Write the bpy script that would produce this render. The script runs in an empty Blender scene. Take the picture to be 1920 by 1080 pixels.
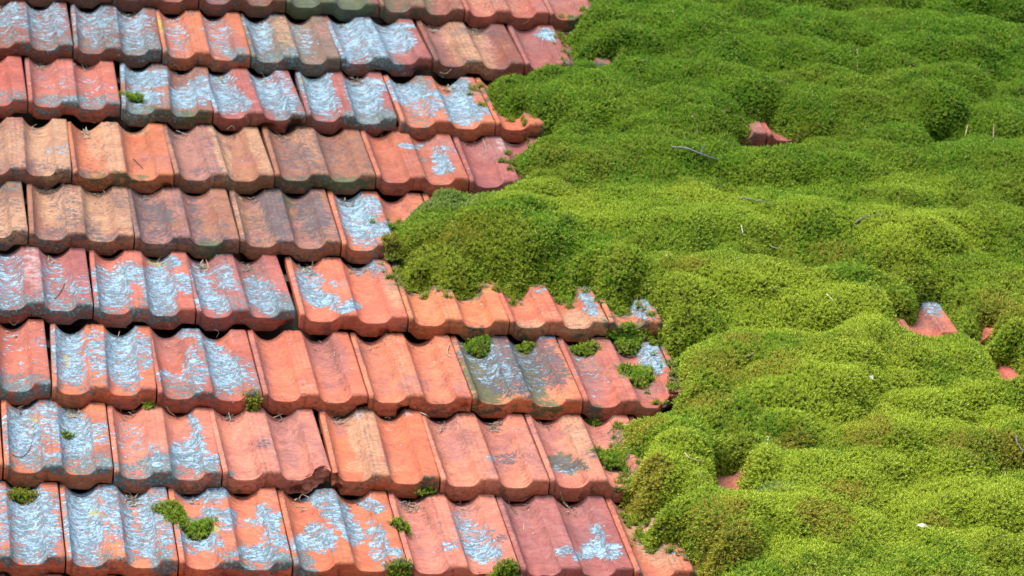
import bpy, bmesh, math, random
import numpy as np
from mathutils import Matrix, Vector, Euler

scene = bpy.context.scene
rng = np.random.RandomState(11)
random.seed(5)

# ------------------------------------------------------------------ where the roof stands
PITCH = math.radians(40.0)
ROOF_M = Matrix.Translation((0, 0, 3.15)) @ Matrix.Rotation(PITCH, 4, 'X')   # roof: x along the courses, y up the slope, z off the roof

TILES = [
('Y', -1.0, -0.1997, 2.4817, -0.0013, 2.4801),
('Y', 0.0, 0.0024, 2.4832, 0.1978, 2.4777),
('Y', 1.0, 0.1973, 2.4795, 0.3972, 2.4797),
('Y', 2.0, 0.4009, 2.4782, 0.6011, 2.4807),
('Y', 3.0, 0.5971, 2.4805, 0.7986, 2.4793),
('Y', 4.0, 0.7987, 2.4815, 0.9996, 2.4773),
('Y', 5.0, 1.0003, 2.4822, 1.1988, 2.4778),
('Y', 6.0, 1.1993, 2.4835, 1.4029, 2.4814),
('Y', 7.0, 1.4024, 2.4828, 1.5993, 2.4767),
('Z', -0.5, -0.0927, 2.1718, 0.1073, 2.171),
('Z', 0.5, 0.1073, 2.1695, 0.3073, 2.1709),
('Z', 1.5, 0.3073, 2.1709, 0.5023, 2.1622),
('Z', 2.5, 0.5023, 2.1622, 0.7004, 2.1627),
('Z', 3.5, 0.7004, 2.1627, 0.9155, 2.1711),
('Z', 4.5, 0.9155, 2.1711, 1.1115, 2.1588),
('Z', 5.5, 1.1115, 2.1588, 1.3078, 2.1586),
('Z', 6.5, 1.3078, 2.1586, 1.5078, 2.161),
('Z', 7.5, 1.5078, 2.1624, 1.7078, 2.1629),
('A', -1.0, -0.1932, 1.8609, 0.0068, 1.8611),
('A', 0.0, 0.0068, 1.8624, 0.2068, 1.8645),
('A', 1.0, 0.2068, 1.8645, 0.4009, 1.8501),
('A', 2.0, 0.4009, 1.8501, 0.5956, 1.8469),
('A', 3.0, 0.5956, 1.8469, 0.7949, 1.8527),
('A', 4.0, 0.7949, 1.8527, 1.0016, 1.8765),
('A', 5.0, 1.0047, 1.8623, 1.2097, 1.8742),
('A', 6.0, 1.2097, 1.8742, 1.4097, 1.8714),
('B', -0.5, -0.1001, 1.5588, 0.0999, 1.5677),
('B', 0.5, 0.0999, 1.5677, 0.296, 1.5646),
('B', 1.5, 0.296, 1.5646, 0.4915, 1.5316),
('B', 2.5, 0.4915, 1.5316, 0.6911, 1.5555),
('B', 3.5, 0.6911, 1.5555, 0.8873, 1.5465),
('B', 4.5, 0.8919, 1.5361, 1.1, 1.5389),
('B', 5.5, 1.1, 1.5389, 1.3, 1.543),
('B', 7.5, 1.5, 1.5434, 1.7, 1.54),
('B', 8.5, 1.7, 1.5432, 1.9, 1.5422),
('C', -1.0, -0.2196, 1.2319, -0.0196, 1.2322),
('C', 0.0, -0.0196, 1.2318, 0.1804, 1.2238),
('C', 1.0, 0.1804, 1.2238, 0.3891, 1.2262),
('C', 2.0, 0.3891, 1.2262, 0.5979, 1.2462),
('C', 3.0, 0.5979, 1.2462, 0.81, 1.2513),
('C', 4.0, 0.81, 1.2513, 1.0062, 1.2574),
('C', 5.0, 1.0062, 1.2574, 1.2062, 1.252),
('C', 8.0, 1.6062, 1.2491, 1.8062, 1.25),
('D', -0.5, -0.1165, 0.9347, 0.0835, 0.9436),
('D', 0.5, 0.0835, 0.9436, 0.2929, 0.9312),
('D', 1.5, 0.2929, 0.9312, 0.503, 0.9399),
('D', 2.5, 0.503, 0.9399, 0.7068, 0.9385),
('D', 3.5, 0.7068, 0.9385, 0.9068, 0.9331),
('D', 4.5, 0.9068, 0.9389, 1.1068, 0.933),
('E', -1.0, -0.2013, 0.6266, -0.0013, 0.6263),
('E', 0.0, -0.0013, 0.6269, 0.1987, 0.6285),
('E', 1.0, 0.1987, 0.6285, 0.3945, 0.6173),
('E', 2.0, 0.3945, 0.6173, 0.5879, 0.6367),
('E', 3.0, 0.5937, 0.6193, 0.8058, 0.6177),
('E', 4.0, 0.8058, 0.6177, 1.0049, 0.6151),
('E', 5.0, 1.0049, 0.6151, 1.2035, 0.6324),
('E', 6.0, 1.2035, 0.6324, 1.4035, 0.6272),
('E', 8.0, 1.6035, 0.624, 1.8035, 0.625),
('E', 9.0, 1.8035, 0.6247, 2.0035, 0.6242),
('F', -0.5, -0.0923, 0.3072, 0.1077, 0.3095),
('F', 0.5, 0.1077, 0.3095, 0.3012, 0.29),
('F', 1.5, 0.3012, 0.29, 0.4966, 0.2969),
('F', 2.5, 0.4966, 0.2969, 0.6948, 0.3019),
('F', 3.5, 0.6948, 0.3019, 0.8918, 0.3047),
('F', 4.5, 0.8918, 0.3047, 1.1033, 0.3103),
('F', 5.5, 1.1033, 0.3103, 1.3033, 0.3138),
('F', 6.5, 1.3033, 0.3116, 1.5033, 0.3105),
('F', 9.5, 1.9033, 0.312, 2.1033, 0.31),
('G', -1.0, -0.187, 0.0064, 0.013, 0.0062),
('G', 0.0, 0.013, 0.0062, 0.2071, 0.0004),
('G', 1.0, 0.2071, 0.0004, 0.4007, -0.0055),
('G', 2.0, 0.4007, -0.0055, 0.5986, 0.0077),
('G', 3.0, 0.5986, 0.0077, 0.794, -0.0041),
('G', 4.0, 0.794, -0.0041, 0.9949, -0.0004),
('G', 5.0, 0.9949, -0.0004, 1.1949, 0.0017),
('G', 6.0, 1.1949, 0.001, 1.3949, 0.0031),
('H', -0.5, -0.0883, -0.3093, 0.1117, -0.3095),
('H', 0.5, 0.1117, -0.3095, 0.3039, -0.3098),
('H', 1.5, 0.3039, -0.3098, 0.5007, -0.31),
('H', 2.5, 0.5007, -0.31, 0.7003, -0.31),
('H', 3.5, 0.7003, -0.31, 0.8972, -0.3101),
('H', 4.5, 0.8972, -0.3101, 1.0988, -0.31),
('H', 5.5, 1.0988, -0.31, 1.2988, -0.3125),
('H', 6.5, 1.2988, -0.3125, 1.4988, -0.3082),
('I', -1.0, -0.1983, -0.6162, 0.0021, -0.6197),
('I', 0.0, -0.0025, -0.6201, 0.2026, -0.6177),
('I', 1.0, 0.1999, -0.6204, 0.3983, -0.6226),
('I', 2.0, 0.3974, -0.6169, 0.6008, -0.6229),
('I', 3.0, 0.5995, -0.6236, 0.7983, -0.6182),
('I', 4.0, 0.8009, -0.6202, 0.9986, -0.6188),
('I', 5.0, 1.0027, -0.6205, 1.1974, -0.6235)]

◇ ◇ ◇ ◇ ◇

[TASK TO CARRY OUT]: Copy the material above in full and exactly, skipping pictures.

[SOLUTION TO THIS TASK]:
Write the bpy script that would produce this render. The script runs in an empty Blender scene. Take the picture to be 1920 by 1080 pixels.
import bpy, bmesh, math, random
import numpy as np
from mathutils import Matrix, Vector, Euler

scene = bpy.context.scene
rng = np.random.RandomState(11)
random.seed(5)

# ------------------------------------------------------------------ where the roof stands
PITCH = math.radians(40.0)
ROOF_M = Matrix.Translation((0, 0, 3.15)) @ Matrix.Rotation(PITCH, 4, 'X')   # roof: x along the courses, y up the slope, z off the roof

TILES = [
('Y', -1.0, -0.1997, 2.4817, -0.0013, 2.4801),
('Y', 0.0, 0.0024, 2.4832, 0.1978, 2.4777),
('Y', 1.0, 0.1973, 2.4795, 0.3972, 2.4797),
('Y', 2.0, 0.4009, 2.4782, 0.6011, 2.4807),
('Y', 3.0, 0.5971, 2.4805, 0.7986, 2.4793),
('Y', 4.0, 0.7987, 2.4815, 0.9996, 2.4773),
('Y', 5.0, 1.0003, 2.4822, 1.1988, 2.4778),
('Y', 6.0, 1.1993, 2.4835, 1.4029, 2.4814),
('Y', 7.0, 1.4024, 2.4828, 1.5993, 2.4767),
('Z', -0.5, -0.0927, 2.1718, 0.1073, 2.171),
('Z', 0.5, 0.1073, 2.1695, 0.3073, 2.1709),
('Z', 1.5, 0.3073, 2.1709, 0.5023, 2.1622),
('Z', 2.5, 0.5023, 2.1622, 0.7004, 2.1627),
('Z', 3.5, 0.7004, 2.1627, 0.9155, 2.1711),
('Z', 4.5, 0.9155, 2.1711, 1.1115, 2.1588),
('Z', 5.5, 1.1115, 2.1588, 1.3078, 2.1586),
('Z', 6.5, 1.3078, 2.1586, 1.5078, 2.161),
('Z', 7.5, 1.5078, 2.1624, 1.7078, 2.1629),
('A', -1.0, -0.1932, 1.8609, 0.0068, 1.8611),
('A', 0.0, 0.0068, 1.8624, 0.2068, 1.8645),
('A', 1.0, 0.2068, 1.8645, 0.4009, 1.8501),
('A', 2.0, 0.4009, 1.8501, 0.5956, 1.8469),
('A', 3.0, 0.5956, 1.8469, 0.7949, 1.8527),
('A', 4.0, 0.7949, 1.8527, 1.0016, 1.8765),
('A', 5.0, 1.0047, 1.8623, 1.2097, 1.8742),
('A', 6.0, 1.2097, 1.8742, 1.4097, 1.8714),
('B', -0.5, -0.1001, 1.5588, 0.0999, 1.5677),
('B', 0.5, 0.0999, 1.5677, 0.296, 1.5646),
('B', 1.5, 0.296, 1.5646, 0.4915, 1.5316),
('B', 2.5, 0.4915, 1.5316, 0.6911, 1.5555),
('B', 3.5, 0.6911, 1.5555, 0.8873, 1.5465),
('B', 4.5, 0.8919, 1.5361, 1.1, 1.5389),
('B', 5.5, 1.1, 1.5389, 1.3, 1.543),
('B', 7.5, 1.5, 1.5434, 1.7, 1.54),
('B', 8.5, 1.7, 1.5432, 1.9, 1.5422),
('C', -1.0, -0.2196, 1.2319, -0.0196, 1.2322),
('C', 0.0, -0.0196, 1.2318, 0.1804, 1.2238),
('C', 1.0, 0.1804, 1.2238, 0.3891, 1.2262),
('C', 2.0, 0.3891, 1.2262, 0.5979, 1.2462),
('C', 3.0, 0.5979, 1.2462, 0.81, 1.2513),
('C', 4.0, 0.81, 1.2513, 1.0062, 1.2574),
('C', 5.0, 1.0062, 1.2574, 1.2062, 1.252),
('C', 8.0, 1.6062, 1.2491, 1.8062, 1.25),
('D', -0.5, -0.1165, 0.9347, 0.0835, 0.9436),
('D', 0.5, 0.0835, 0.9436, 0.2929, 0.9312),
('D', 1.5, 0.2929, 0.9312, 0.503, 0.9399),
('D', 2.5, 0.503, 0.9399, 0.7068, 0.9385),
('D', 3.5, 0.7068, 0.9385, 0.9068, 0.9331),
('D', 4.5, 0.9068, 0.9389, 1.1068, 0.933),
('E', -1.0, -0.2013, 0.6266, -0.0013, 0.6263),
('E', 0.0, -0.0013, 0.6269, 0.1987, 0.6285),
('E', 1.0, 0.1987, 0.6285, 0.3945, 0.6173),
('E', 2.0, 0.3945, 0.6173, 0.5879, 0.6367),
('E', 3.0, 0.5937, 0.6193, 0.8058, 0.6177),
('E', 4.0, 0.8058, 0.6177, 1.0049, 0.6151),
('E', 5.0, 1.0049, 0.6151, 1.2035, 0.6324),
('E', 6.0, 1.2035, 0.6324, 1.4035, 0.6272),
('E', 8.0, 1.6035, 0.624, 1.8035, 0.625),
('E', 9.0, 1.8035, 0.6247, 2.0035, 0.6242),
('F', -0.5, -0.0923, 0.3072, 0.1077, 0.3095),
('F', 0.5, 0.1077, 0.3095, 0.3012, 0.29),
('F', 1.5, 0.3012, 0.29, 0.4966, 0.2969),
('F', 2.5, 0.4966, 0.2969, 0.6948, 0.3019),
('F', 3.5, 0.6948, 0.3019, 0.8918, 0.3047),
('F', 4.5, 0.8918, 0.3047, 1.1033, 0.3103),
('F', 5.5, 1.1033, 0.3103, 1.3033, 0.3138),
('F', 6.5, 1.3033, 0.3116, 1.5033, 0.3105),
('F', 9.5, 1.9033, 0.312, 2.1033, 0.31),
('G', -1.0, -0.187, 0.0064, 0.013, 0.0062),
('G', 0.0, 0.013, 0.0062, 0.2071, 0.0004),
('G', 1.0, 0.2071, 0.0004, 0.4007, -0.0055),
('G', 2.0, 0.4007, -0.0055, 0.5986, 0.0077),
('G', 3.0, 0.5986, 0.0077, 0.794, -0.0041),
('G', 4.0, 0.794, -0.0041, 0.9949, -0.0004),
('G', 5.0, 0.9949, -0.0004, 1.1949, 0.0017),
('G', 6.0, 1.1949, 0.001, 1.3949, 0.0031),
('H', -0.5, -0.0883, -0.3093, 0.1117, -0.3095),
('H', 0.5, 0.1117, -0.3095, 0.3039, -0.3098),
('H', 1.5, 0.3039, -0.3098, 0.5007, -0.31),
('H', 2.5, 0.5007, -0.31, 0.7003, -0.31),
('H', 3.5, 0.7003, -0.31, 0.8972, -0.3101),
('H', 4.5, 0.8972, -0.3101, 1.0988, -0.31),
('H', 5.5, 1.0988, -0.31, 1.2988, -0.3125),
('H', 6.5, 1.2988, -0.3125, 1.4988, -0.3082),
('I', -1.0, -0.1983, -0.6162, 0.0021, -0.6197),
('I', 0.0, -0.0025, -0.6201, 0.2026, -0.6177),
('I', 1.0, 0.1999, -0.6204, 0.3983, -0.6226),
('I', 2.0, 0.3974, -0.6169, 0.6008, -0.6229),
('I', 3.0, 0.5995, -0.6236, 0.7983, -0.6182),
('I', 4.0, 0.8009, -0.6202, 0.9986, -0.6188),
('I', 5.0, 1.0027, -0.6205, 1.1974, -0.6235)]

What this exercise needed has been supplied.